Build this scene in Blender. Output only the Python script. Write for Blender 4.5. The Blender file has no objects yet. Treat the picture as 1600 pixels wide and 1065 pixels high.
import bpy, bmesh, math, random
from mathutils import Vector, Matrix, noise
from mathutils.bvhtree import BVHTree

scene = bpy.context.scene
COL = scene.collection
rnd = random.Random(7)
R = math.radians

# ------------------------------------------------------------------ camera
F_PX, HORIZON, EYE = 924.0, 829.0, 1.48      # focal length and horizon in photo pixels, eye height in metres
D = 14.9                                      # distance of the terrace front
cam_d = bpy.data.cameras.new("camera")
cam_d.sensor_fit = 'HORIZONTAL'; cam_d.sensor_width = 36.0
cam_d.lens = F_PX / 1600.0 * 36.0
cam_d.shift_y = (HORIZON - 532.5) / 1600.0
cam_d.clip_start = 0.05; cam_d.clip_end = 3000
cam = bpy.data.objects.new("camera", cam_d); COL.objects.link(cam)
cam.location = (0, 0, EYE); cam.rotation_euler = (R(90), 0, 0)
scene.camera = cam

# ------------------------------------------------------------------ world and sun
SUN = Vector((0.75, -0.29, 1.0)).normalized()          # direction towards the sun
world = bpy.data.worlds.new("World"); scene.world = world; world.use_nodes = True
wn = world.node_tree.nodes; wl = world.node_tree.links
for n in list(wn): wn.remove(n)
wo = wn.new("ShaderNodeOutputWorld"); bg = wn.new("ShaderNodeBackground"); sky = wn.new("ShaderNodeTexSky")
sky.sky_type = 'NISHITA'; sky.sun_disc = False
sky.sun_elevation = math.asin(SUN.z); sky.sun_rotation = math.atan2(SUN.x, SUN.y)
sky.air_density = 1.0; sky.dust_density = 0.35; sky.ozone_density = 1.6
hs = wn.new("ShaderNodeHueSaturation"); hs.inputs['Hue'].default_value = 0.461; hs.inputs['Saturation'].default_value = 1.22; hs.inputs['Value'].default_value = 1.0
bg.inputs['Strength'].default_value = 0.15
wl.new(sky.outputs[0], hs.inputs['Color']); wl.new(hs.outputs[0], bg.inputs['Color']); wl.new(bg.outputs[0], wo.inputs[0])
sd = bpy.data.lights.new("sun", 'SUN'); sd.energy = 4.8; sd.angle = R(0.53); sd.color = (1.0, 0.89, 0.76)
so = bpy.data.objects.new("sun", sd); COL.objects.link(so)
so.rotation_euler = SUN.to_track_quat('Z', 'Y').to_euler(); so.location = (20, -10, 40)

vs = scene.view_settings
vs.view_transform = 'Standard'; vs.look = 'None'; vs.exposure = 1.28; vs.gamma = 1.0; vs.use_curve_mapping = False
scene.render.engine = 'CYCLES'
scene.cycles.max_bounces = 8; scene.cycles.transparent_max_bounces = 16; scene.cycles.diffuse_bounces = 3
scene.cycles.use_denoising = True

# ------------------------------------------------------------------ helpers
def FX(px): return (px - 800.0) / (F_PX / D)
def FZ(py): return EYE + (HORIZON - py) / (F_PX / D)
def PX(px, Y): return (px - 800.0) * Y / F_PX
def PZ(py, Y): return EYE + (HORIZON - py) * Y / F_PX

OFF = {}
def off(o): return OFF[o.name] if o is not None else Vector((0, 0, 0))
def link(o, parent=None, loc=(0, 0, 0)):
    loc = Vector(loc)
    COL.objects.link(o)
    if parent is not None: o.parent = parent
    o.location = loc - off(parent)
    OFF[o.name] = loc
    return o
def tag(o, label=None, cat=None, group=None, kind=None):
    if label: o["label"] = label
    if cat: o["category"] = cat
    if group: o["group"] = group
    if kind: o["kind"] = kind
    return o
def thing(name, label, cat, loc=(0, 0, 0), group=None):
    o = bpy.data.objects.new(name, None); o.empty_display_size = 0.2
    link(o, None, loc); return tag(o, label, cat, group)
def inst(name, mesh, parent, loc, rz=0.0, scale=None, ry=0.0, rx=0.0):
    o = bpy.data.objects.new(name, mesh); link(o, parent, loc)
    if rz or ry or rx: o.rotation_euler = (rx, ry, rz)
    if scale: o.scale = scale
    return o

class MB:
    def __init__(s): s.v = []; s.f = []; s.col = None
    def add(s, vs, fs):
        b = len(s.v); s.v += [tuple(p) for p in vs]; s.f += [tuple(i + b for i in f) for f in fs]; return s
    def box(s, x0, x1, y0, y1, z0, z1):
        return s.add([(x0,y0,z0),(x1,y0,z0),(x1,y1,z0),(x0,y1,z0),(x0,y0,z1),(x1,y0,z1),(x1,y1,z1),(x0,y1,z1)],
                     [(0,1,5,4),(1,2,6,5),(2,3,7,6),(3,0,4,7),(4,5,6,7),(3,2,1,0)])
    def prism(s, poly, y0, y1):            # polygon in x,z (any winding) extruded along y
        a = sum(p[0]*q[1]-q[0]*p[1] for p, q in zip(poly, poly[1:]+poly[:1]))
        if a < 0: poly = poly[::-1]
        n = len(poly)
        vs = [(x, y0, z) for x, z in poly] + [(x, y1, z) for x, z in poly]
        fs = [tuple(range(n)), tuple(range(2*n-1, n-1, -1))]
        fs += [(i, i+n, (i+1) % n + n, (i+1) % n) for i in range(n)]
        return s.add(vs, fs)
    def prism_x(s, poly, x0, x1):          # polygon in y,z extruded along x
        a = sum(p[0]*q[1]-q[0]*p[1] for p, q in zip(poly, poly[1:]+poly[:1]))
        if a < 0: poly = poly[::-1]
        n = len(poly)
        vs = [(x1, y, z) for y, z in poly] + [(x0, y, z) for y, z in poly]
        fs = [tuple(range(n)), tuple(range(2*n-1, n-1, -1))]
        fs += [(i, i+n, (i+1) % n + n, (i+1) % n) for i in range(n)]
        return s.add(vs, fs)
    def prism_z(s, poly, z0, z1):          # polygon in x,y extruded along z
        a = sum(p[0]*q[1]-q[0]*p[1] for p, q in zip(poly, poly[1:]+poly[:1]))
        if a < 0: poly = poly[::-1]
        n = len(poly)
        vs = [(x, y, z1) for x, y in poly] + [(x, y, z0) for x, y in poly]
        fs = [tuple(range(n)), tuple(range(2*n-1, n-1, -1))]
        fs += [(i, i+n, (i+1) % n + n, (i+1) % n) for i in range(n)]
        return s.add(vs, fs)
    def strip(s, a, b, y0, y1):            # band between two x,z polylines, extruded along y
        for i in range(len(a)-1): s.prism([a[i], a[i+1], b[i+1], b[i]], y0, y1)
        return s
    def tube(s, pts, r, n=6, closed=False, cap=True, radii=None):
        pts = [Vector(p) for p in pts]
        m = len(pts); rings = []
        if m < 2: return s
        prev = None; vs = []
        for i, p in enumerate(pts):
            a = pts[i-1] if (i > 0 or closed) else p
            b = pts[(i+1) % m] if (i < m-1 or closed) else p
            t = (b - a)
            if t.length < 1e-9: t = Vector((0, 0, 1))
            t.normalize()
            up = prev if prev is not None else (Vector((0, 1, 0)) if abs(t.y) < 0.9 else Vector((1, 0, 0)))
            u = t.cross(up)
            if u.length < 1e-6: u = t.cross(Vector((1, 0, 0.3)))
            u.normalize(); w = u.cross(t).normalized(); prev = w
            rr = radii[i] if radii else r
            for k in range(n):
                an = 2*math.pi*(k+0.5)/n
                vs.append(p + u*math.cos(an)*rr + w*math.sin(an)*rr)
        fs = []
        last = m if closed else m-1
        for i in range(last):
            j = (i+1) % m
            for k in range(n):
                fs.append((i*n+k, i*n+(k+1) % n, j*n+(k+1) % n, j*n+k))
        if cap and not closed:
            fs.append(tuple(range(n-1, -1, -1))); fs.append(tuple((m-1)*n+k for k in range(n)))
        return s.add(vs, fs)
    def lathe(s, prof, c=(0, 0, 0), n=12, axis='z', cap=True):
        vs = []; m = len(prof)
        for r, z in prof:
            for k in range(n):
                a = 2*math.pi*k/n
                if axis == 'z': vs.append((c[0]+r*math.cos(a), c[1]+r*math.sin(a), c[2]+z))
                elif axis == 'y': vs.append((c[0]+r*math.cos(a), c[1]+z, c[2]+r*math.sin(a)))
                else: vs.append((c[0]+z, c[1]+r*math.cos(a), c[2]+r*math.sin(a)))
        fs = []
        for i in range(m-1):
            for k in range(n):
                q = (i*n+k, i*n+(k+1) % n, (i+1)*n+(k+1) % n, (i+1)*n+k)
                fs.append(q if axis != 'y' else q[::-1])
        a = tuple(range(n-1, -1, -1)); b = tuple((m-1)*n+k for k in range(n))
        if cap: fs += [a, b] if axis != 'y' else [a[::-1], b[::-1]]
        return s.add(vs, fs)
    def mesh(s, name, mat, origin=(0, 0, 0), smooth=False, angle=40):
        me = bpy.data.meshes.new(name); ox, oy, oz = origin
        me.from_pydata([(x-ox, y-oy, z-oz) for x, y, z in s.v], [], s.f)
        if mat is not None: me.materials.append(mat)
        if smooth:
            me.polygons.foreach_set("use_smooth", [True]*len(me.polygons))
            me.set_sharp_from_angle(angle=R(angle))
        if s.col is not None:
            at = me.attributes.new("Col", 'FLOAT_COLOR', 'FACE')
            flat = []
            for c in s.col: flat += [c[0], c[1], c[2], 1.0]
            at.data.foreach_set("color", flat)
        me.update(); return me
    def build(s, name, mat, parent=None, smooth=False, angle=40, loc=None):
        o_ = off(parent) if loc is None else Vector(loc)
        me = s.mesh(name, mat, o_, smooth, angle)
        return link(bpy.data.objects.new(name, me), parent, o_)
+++
Write out, exactly and with nothing else, the lines of the listing above from its first line through the line with "scene.camera = cam".

### Solution to this problem
Build this scene in Blender. Output only the Python script. Write for Blender 4.5. The Blender file has no objects yet. Treat the picture as 1600 pixels wide and 1065 pixels high.
import bpy, bmesh, math, random
from mathutils import Vector, Matrix, noise
from mathutils.bvhtree import BVHTree

scene = bpy.context.scene
COL = scene.collection
rnd = random.Random(7)
R = math.radians

# ------------------------------------------------------------------ camera
F_PX, HORIZON, EYE = 924.0, 829.0, 1.48      # focal length and horizon in photo pixels, eye height in metres
D = 14.9                                      # distance of the terrace front
cam_d = bpy.data.cameras.new("camera")
cam_d.sensor_fit = 'HORIZONTAL'; cam_d.sensor_width = 36.0
cam_d.lens = F_PX / 1600.0 * 36.0
cam_d.shift_y = (HORIZON - 532.5) / 1600.0
cam_d.clip_start = 0.05; cam_d.clip_end = 3000
cam = bpy.data.objects.new("camera", cam_d); COL.objects.link(cam)
cam.location = (0, 0, EYE); cam.rotation_euler = (R(90), 0, 0)
scene.camera = cam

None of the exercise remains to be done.